__PROVIDED DATA__.

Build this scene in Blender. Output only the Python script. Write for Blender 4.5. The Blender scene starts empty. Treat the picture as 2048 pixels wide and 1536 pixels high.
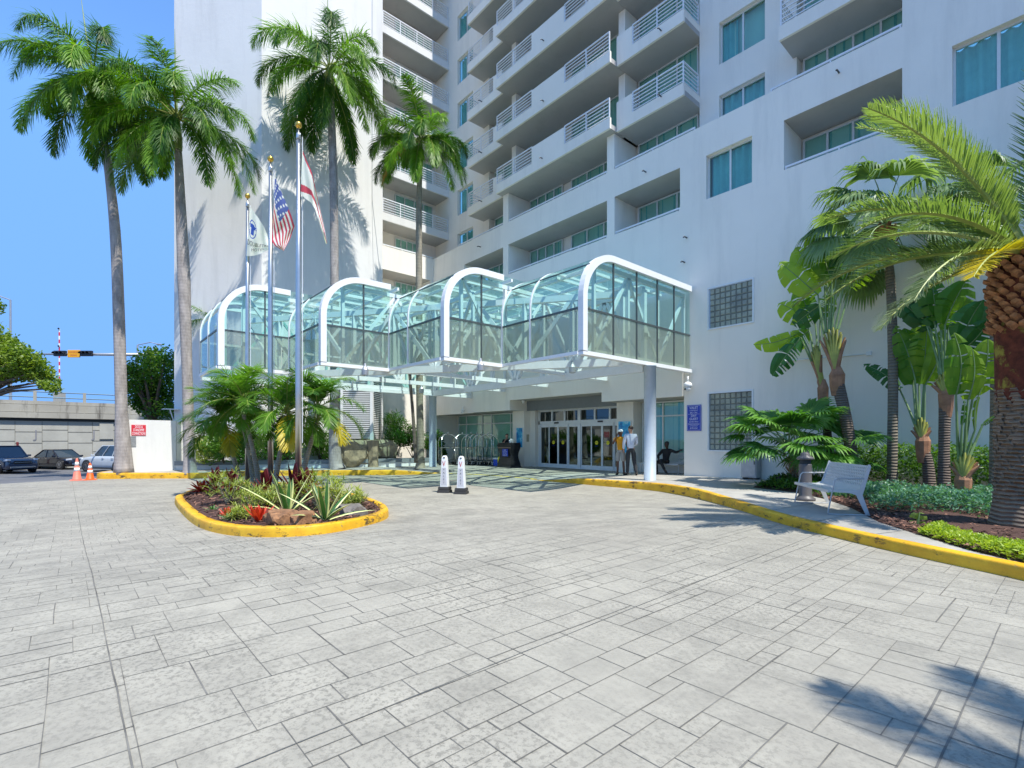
import bpy, bmesh, math, random
from math import sin, cos, pi, radians, sqrt, atan2
from mathutils import Vector, Matrix
random.seed(7)
sc = bpy.context.scene
COL = sc.collection

# ---------------------------------------------------------------- camera
F_PX, HZ, CX, EYE = 1005.0, 878.0, 1024.0, 1.5      # focal length and horizon of the 2048 x 1536 photograph
TH = radians(41.3)
CC, SS = cos(TH), sin(TH)
cam = bpy.data.cameras.new("camera"); camo = bpy.data.objects.new("camera", cam); COL.objects.link(camo)
cam.sensor_fit = 'HORIZONTAL'; cam.sensor_width = 36.0
cam.lens = 36.0 * F_PX / 2048.0
cam.shift_x = 0.0; cam.shift_y = (HZ - 768.0) / 2048.0
cam.clip_start = 0.05; cam.clip_end = 3000
camo.location = (0, 0, EYE)
camo.rotation_euler = (radians(90), 0, radians(90) - TH)
sc.camera = camo

# ---------------------------------------------------------------- world and sun
SUN_EL, SUN_AZ = radians(62.0), radians(0.6)        # azimuth measured from +x towards +y
w = bpy.data.worlds.new("World"); sc.world = w; w.use_nodes = True
nt = w.node_tree; bg = nt.nodes["Background"]
sky = nt.nodes.new("ShaderNodeTexSky"); sky.sky_type = 'NISHITA'; sky.sun_disc = False
sky.sun_elevation = SUN_EL; sky.sun_rotation = pi / 2 - SUN_AZ
sky.air_density = 0.7; sky.dust_density = 0.0; sky.ozone_density = 4.0; sky.altitude = 0
tn = nt.nodes.new("ShaderNodeMix"); tn.data_type = 'RGBA'; tn.blend_type = 'MULTIPLY'; tn.inputs[0].default_value = 1.0
tn.inputs[7].default_value = (.75, .94, 1.03, 1); nt.links.new(sky.outputs[0], tn.inputs[6])
cp = nt.nodes.new("ShaderNodeMix"); cp.data_type = 'RGBA'; cp.blend_type = 'DARKEN'; cp.inputs[0].default_value = 1.0     # keep the horizon from burning out
cp.inputs[7].default_value = (.55, 1.24, 2.7, 1); nt.links.new(tn.outputs[2], cp.inputs[6]); nt.links.new(cp.outputs[2], bg.inputs[0]); bg.inputs[1].default_value = 0.15
sl = bpy.data.lights.new("sun", 'SUN'); sl.energy = 2.3; sl.angle = radians(0.5); sl.color = (1.0, 0.965, 0.90)
slo = bpy.data.objects.new("sun", sl); COL.objects.link(slo)
sd = Vector((cos(SUN_EL) * cos(SUN_AZ), cos(SUN_EL) * sin(SUN_AZ), sin(SUN_EL)))
slo.rotation_euler = sd.to_track_quat('Z', 'Y').to_euler(); slo.location = (0, 0, 60)
sc.view_settings.view_transform = 'Standard'; sc.view_settings.look = 'None'
sc.view_settings.exposure = 1.5; sc.view_settings.gamma = 1.0
sc.cycles.max_bounces = 8; sc.cycles.transparent_max_bounces = 24
sc.cycles.diffuse_bounces = 4; sc.cycles.glossy_bounces = 3

# ---------------------------------------------------------------- measuring helpers (a photo pixel and one known plane give a point in the place)
def ray(u, v):
    X = (u - CX) / F_PX
    return (X * SS - CC, X * CC + SS, (HZ - v) / F_PX)
def ss(t):
    t = max(0.0, min(1.0, t)); return t * t * (3 - 2 * t)
def zg(x, y):                       # height of the drive and road surface
    r = math.hypot(x, y)
    z = -.22 * ss((15.8 - y) / 4) * ss((r - 5) / 7) * ss((-x - 4) / 6)
    return z - .42 * ss((-x - 26) / 18)
def zs(x):                          # height of the right hand pavement
    return 0.15 if x > -6 else 0.15 - 0.13 * ss((-x - 6) / 11)
def W(u, v, y=17.5):
    r = ray(u, v); t = y / r[1]; return Vector((r[0] * t, y, EYE + r[2] * t))
def XP(u, v, x):
    r = ray(u, v); t = x / r[0]; return Vector((x, r[1] * t, EYE + r[2] * t))
def G(u, v, z=0.0):
    r = ray(u, v); t = (z - EYE) / r[2]; return Vector((r[0] * t, r[1] * t, z))
def GG(u, v, dz=0.0):
    r = ray(u, v); t = -EYE / r[2]
    for i in range(60):
        t = .5 * t + .5 * ((zg(r[0] * t, r[1] * t) + dz - EYE) / r[2])
    return Vector((r[0] * t, r[1] * t, zg(r[0] * t, r[1] * t) + dz))
def DP(u, v, Y):                    # point at depth Y
    r = ray(u, v); return Vector((r[0] * Y, r[1] * Y, EYE + r[2] * Y))
RIGHT = Vector((SS, CC, 0)); TOCAM = Vector((CC, -SS, 0)); UP = Vector((0, 0, 1))

# ---------------------------------------------------------------- materials
def newmat(name):
    m = bpy.data.materials.new(name); m.use_nodes = True
    n = m.node_tree.nodes; n.clear()
    out = n.new("ShaderNodeOutputMaterial"); return m, m.node_tree, out
def rgba(c): return (c[0], c[1], c[2], 1)
def noise(t, scale, detail=4, rough=.55, obj=False, stretch=None):
    g = t.nodes.new("ShaderNodeTexCoord" if obj else "ShaderNodeNewGeometry")
    src = g.outputs["Object"] if obj else g.outputs["Position"]
    if stretch:
        mp = t.nodes.new("ShaderNodeMapping"); mp.inputs["Scale"].default_value = stretch
        t.links.new(src, mp.inputs[0]); src = mp.outputs[0]
    n = t.nodes.new("ShaderNodeTexNoise"); n.inputs["Scale"].default_value = scale
    n.inputs["Detail"].default_value = detail; n.inputs["Roughness"].default_value = rough
    t.links.new(src, n.inputs["Vector"]); return n.outputs["Fac"]
def ramp(t, fac, stops):
    r = t.nodes.new("ShaderNodeValToRGB"); e = r.color_ramp.elements
    while len(e) < len(stops): e.new(0.5)
    for i, (p, c) in enumerate(stops): e[i].position = p; e[i].color = rgba(c)
    t.links.new(fac, r.inputs[0]); return r.outputs[0]
def mixc(t, fac, a, b, mode='MIX'):
    m = t.nodes.new("ShaderNodeMix"); m.data_type = 'RGBA'; m.blend_type = mode
    for s, v in ((0, fac), (6, a), (7, b)):
        if isinstance(v, (int, float)): m.inputs[s].default_value = v
        elif isinstance(v, tuple): m.inputs[s].default_value = rgba(v)
        else: t.links.new(v, m.inputs[s])
    return m.outputs[2]
def bump(t, h, strength=.2, dist=.01):
    b = t.nodes.new("ShaderNodeBump"); b.inputs["Strength"].default_value = strength; b.inputs["Distance"].default_value = dist
    t.links.new(h, b.inputs["Height"]); return b.outputs[0]
def plain(name, col, rough=.6, metal=0.0, var=.12, scale=6, obj=True, bmp=0.0, bscale=40, spec=.5, stretch=None, dirt=None):
    """base colour with a soft variation, optional bump and optional dirt colour in patches"""
    m, t, out = newmat(name)
    p = t.nodes.new("ShaderNodeBsdfPrincipled"); t.links.new(p.outputs[0], out.inputs[0])
    nf = noise(t, scale, 5, .6, obj, stretch)
    lo = tuple(c * (1 - var) for c in col); hi = tuple(min(1, c * (1 + var)) for c in col)
    c = ramp(t, nf, [(.3, lo), (.7, hi)])
    if dirt:
        dcol, dsc, d0, d1 = dirt
        df = noise(t, dsc, 6, .65, obj, stretch)
        f = ramp(t, df, [(d0, (0, 0, 0)), (d1, (1, 1, 1))])
        c = mixc(t, f, c, dcol)
    t.links.new(c, p.inputs["Base Color"])
    p.inputs["Roughness"].default_value = rough; p.inputs["Metallic"].default_value = metal
    p.inputs["Specular IOR Level"].default_value = spec
    if bmp: t.links.new(bump(t, noise(t, bscale, 4, .6, obj), bmp, .01), p.inputs["Normal"])
    return m
def leafmat(name, c1, c2, trans=.35, rough=.45, scale=3.0, tip=None):
    m, t, out = newmat(name)
    oi = t.nodes.new("ShaderNodeObjectInfo")
    nf = noise(t, scale, 3, .6)
    ad = t.nodes.new("ShaderNodeMath"); ad.operation = 'ADD'
    mu = t.nodes.new("ShaderNodeMath"); mu.operation = 'MULTIPLY'; mu.inputs[1].default_value = .5
    sb = t.nodes.new("ShaderNodeMath"); sb.operation = 'SUBTRACT'; sb.inputs[1].default_value = .25
    t.links.new(oi.outputs["Random"], mu.inputs[0]); t.links.new(mu.outputs[0], sb.inputs[0])
    t.links.new(nf, ad.inputs[0]); t.links.new(sb.outputs[0], ad.inputs[1])
    c = ramp(t, ad.outputs[0], [(.25, c1), (.75, c2)])
    p = t.nodes.new("ShaderNodeBsdfPrincipled"); p.inputs["Roughness"].default_value = rough
    p.inputs["Specular IOR Level"].default_value = .45
    tr = t.nodes.new("ShaderNodeBsdfTranslucent")
    t.links.new(c, p.inputs["Base Color"])
    br = mixc(t, 1.0, c, (1.6, 1.7, .55), 'MULTIPLY'); t.links.new(br, tr.inputs[0])
    mx = t.nodes.new("ShaderNodeMixShader"); mx.inputs[0].default_value = trans
    t.links.new(p.outputs[0], mx.inputs[1]); t.links.new(tr.outputs[0], mx.inputs[2]); t.links.new(mx.outputs[0], out.inputs[0])
    return m
def glassmat(name, tint, refl=.12, rough=.02, milk=None):
    m, t, out = newmat(name)
    tr = t.nodes.new("ShaderNodeBsdfTransparent"); tr.inputs[0].default_value = rgba(tint)
    gl = t.nodes.new("ShaderNodeBsdfGlossy"); gl.inputs["Roughness"].default_value = rough
    gl.inputs[0].default_value = (.9, 1, .98, 1)
    lw = t.nodes.new("ShaderNodeLayerWeight"); lw.inputs[0].default_value = .5
    pw = t.nodes.new("ShaderNodeMath"); pw.operation = 'POWER'; pw.inputs[1].default_value = 4.0; t.links.new(lw.outputs["Facing"], pw.inputs[0])
    ad = t.nodes.new("ShaderNodeMath"); ad.operation = 'MULTIPLY_ADD'; ad.inputs[1].default_value = .75; ad.inputs[2].default_value = refl; ad.use_clamp = True
    t.links.new(pw.outputs[0], ad.inputs[0])
    base = tr.outputs[0]
    if milk:
        df = t.nodes.new("ShaderNodeBsdfTranslucent"); df.inputs[0].default_value = rgba(milk[0])
        d2 = t.nodes.new("ShaderNodeBsdfDiffuse"); d2.inputs[0].default_value = rgba(milk[0])
        a = t.nodes.new("ShaderNodeMixShader"); a.inputs[0].default_value = .5
        t.links.new(df.outputs[0], a.inputs[1]); t.links.new(d2.outputs[0], a.inputs[2])
        b = t.nodes.new("ShaderNodeMixShader"); b.inputs[0].default_value = milk[1]
        t.links.new(base, b.inputs[1]); t.links.new(a.outputs[0], b.inputs[2]); base = b.outputs[0]
    mx = t.nodes.new("ShaderNodeMixShader")
    t.links.new(ad.outputs[0], mx.inputs[0]); t.links.new(base, mx.inputs[1]); t.links.new(gl.outputs[0], mx.inputs[2])
    t.links.new(mx.outputs[0], out.inputs[0]); return m

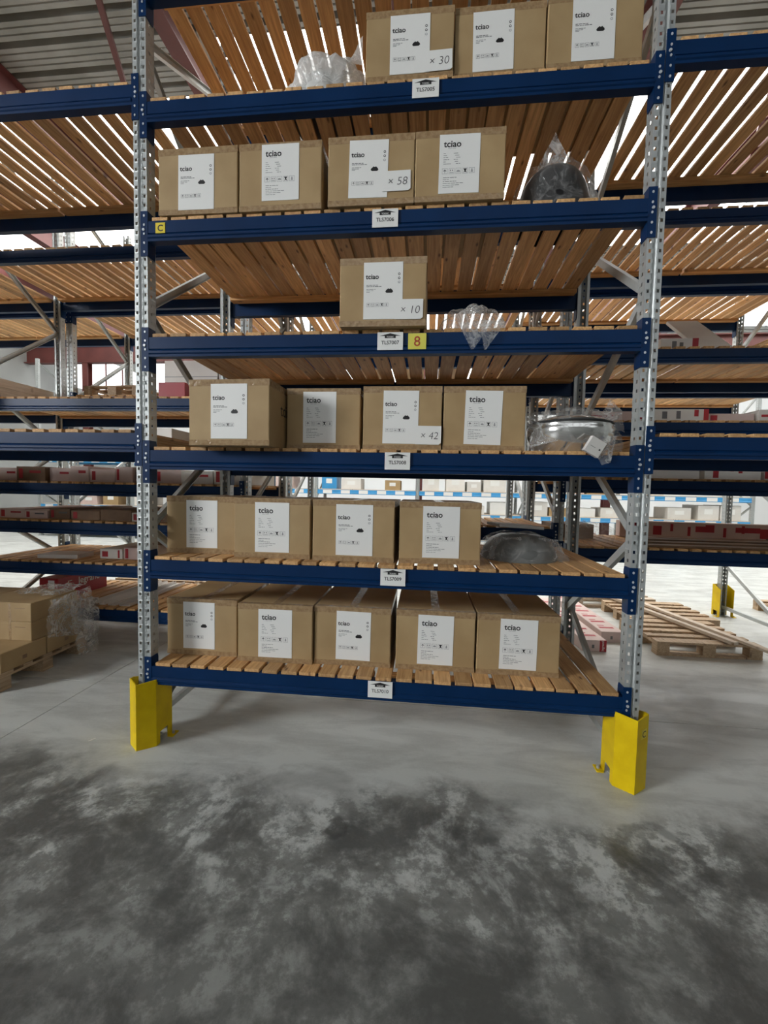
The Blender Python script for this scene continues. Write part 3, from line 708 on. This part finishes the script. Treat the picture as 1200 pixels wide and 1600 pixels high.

__TO DO__.
Skip every picture and return the lines above from the top through the one that contains "COL = sc.collection".

__THE ANSWER__.
Build this scene in Blender. Output only the Python script. Write for Blender 4.5. The Blender scene starts empty. Treat the picture as 2048 pixels wide and 1536 pixels high.
import bpy, bmesh, math, random
from math import sin, cos, pi, radians, sqrt, atan2
from mathutils import Vector, Matrix
random.seed(7)
sc = bpy.context.scene
COL = sc.collection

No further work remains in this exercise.